No tempo em que Santos era mais Santos, o sol mais quente, a areia da praia mais fina e a espuma das ondas mais branca, não havia como não ser feliz. Por isso, quando um amigo era levado pelos pais para alguma cidade do interior ou de outro estado, ainda que por poucos dias, batia a pena do infeliz. Como aguentaria ficar longe daqui? Como sobreviveria à falta de um domingo como os nossos?
Lembro de algumas dessas localidades. Fernandópolis, São João da Boa Vista, Águas de Lindóia. As mineiras Uberlândia e Poços de Caldas, as fluminenses Volta Redonda e Vassouras. Alguns amigos daquela infância tinham parentes pro Norte ou pro Sul.

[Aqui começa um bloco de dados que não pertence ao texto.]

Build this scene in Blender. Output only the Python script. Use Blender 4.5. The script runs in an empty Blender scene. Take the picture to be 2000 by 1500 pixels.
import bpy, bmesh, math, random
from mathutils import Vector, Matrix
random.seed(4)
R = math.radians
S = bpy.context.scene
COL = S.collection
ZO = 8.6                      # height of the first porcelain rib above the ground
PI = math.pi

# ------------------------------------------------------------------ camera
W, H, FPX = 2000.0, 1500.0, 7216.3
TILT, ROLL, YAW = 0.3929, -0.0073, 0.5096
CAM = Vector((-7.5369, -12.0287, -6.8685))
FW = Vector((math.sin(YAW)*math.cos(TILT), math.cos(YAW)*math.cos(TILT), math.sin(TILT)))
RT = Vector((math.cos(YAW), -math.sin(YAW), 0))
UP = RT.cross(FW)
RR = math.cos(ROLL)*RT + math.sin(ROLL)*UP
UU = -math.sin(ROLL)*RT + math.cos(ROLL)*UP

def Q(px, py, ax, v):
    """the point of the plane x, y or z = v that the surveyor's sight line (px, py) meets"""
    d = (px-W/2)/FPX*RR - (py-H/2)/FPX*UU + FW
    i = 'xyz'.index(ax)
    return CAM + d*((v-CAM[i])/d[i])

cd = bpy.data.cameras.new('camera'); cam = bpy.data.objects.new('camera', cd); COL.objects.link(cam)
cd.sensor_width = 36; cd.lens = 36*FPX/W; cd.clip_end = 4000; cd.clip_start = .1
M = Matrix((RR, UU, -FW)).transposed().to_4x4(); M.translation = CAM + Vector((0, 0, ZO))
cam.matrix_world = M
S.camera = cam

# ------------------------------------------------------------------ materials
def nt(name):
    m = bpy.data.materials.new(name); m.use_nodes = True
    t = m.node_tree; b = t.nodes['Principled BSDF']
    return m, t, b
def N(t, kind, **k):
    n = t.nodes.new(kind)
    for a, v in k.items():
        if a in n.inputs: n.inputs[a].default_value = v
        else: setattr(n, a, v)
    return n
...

Eu mesmo tive um tio, irmão de minha mãe, que morou em Minas Gerais e no Rio de Janeiro, antes de ir para Joinville e se fixar de vez em Santa Catarina.
O mais impressionante para mim foi quando apareceu no Parque Infantil Dr. Alcides Lobo Viana, Canal 1, perto da Carvalho de Mendonça, um garoto que todo ano passava férias em Buenos Aires. Outro país! Uau! Não sei se o pai ou a mãe, um deles tinha parentes argentinos. Mas o “pior” do Luizinho é que, além de bem de vida, para os padrões do nosso bairro, jogava uma bola impressionante. Dava raiva!
Até a juventude, eu mesmo ultrapassei poucas vezes o Rio Cubatão, a não ser indo a São Paulo ou para passar uns dias em Mauá, no alto da Serra, levado pelos padrinhos. Até gostava, mas logo não via a hora de voltar para o meu Marapé. A maresia chamava, tanto quanto as aventuras sem limites e sem razão entre Itanhaém e Bertioga, Praia Grande e Cubatão, São Vicente e Guarujá. No fundo, era só falta do que fazer, com uma certeza inabalável: naquilo estava toda a felicidade.
Vontade louca de subir os morros da cidade, pra catar coquinhos e bicos de papagaio e vender na feira, reforçando o trocado dos carretos. Saudades das inocentes incursões à perigosa zona portuária. Às vezes, à própria zona, à noite. Laurence Harvey praiano à procura da Kim Novak tropical na servidão humana do escritor sem obra que nasceria daquelas andanças, como parecia certo. Aí, já estou invadindo territórios do Adelto Gonçalves: a literatura e os lados do cais.
Se era impossível me imaginar distante da cidade, mas impensável era encontrar alguém que não fosse Peixe no nosso pedaço glorioso. Conto nos dedos da mão esquerda os quintas-colunas que conheci. É claro que tinha bem mais do que isso, mas eles preferiam o anonimato e se escondiam na Coréia, disfarçados de torcedores da Burrinha ou de espanhóis do Xabuca, se ousavam pisar na Vila. Só davam as caras, nas raras derrotas nossas, denunciados pelo sorriso discreto. Não eram loucos de ostentar, como faz hoje a fauna esquisita que veio pra perto do mar.
Mais tarde, já anos 1960, o Cabral amigo das Docas, se revelou palmeirense. Na verdade, nunca escondeu tal condição, que nele não pegava mal. Cabral era boa gente, torcia pelo time de Ademir da Guia, único jogador que lamento não ter jogado no Peixe da época, e era também um meia de respeito, no nosso time do campeonato interno do Portuários. O ruim é que o time verde dele era o único capaz de, vez por outra, bem raramente, claro, dar uma bicadinha no Santos.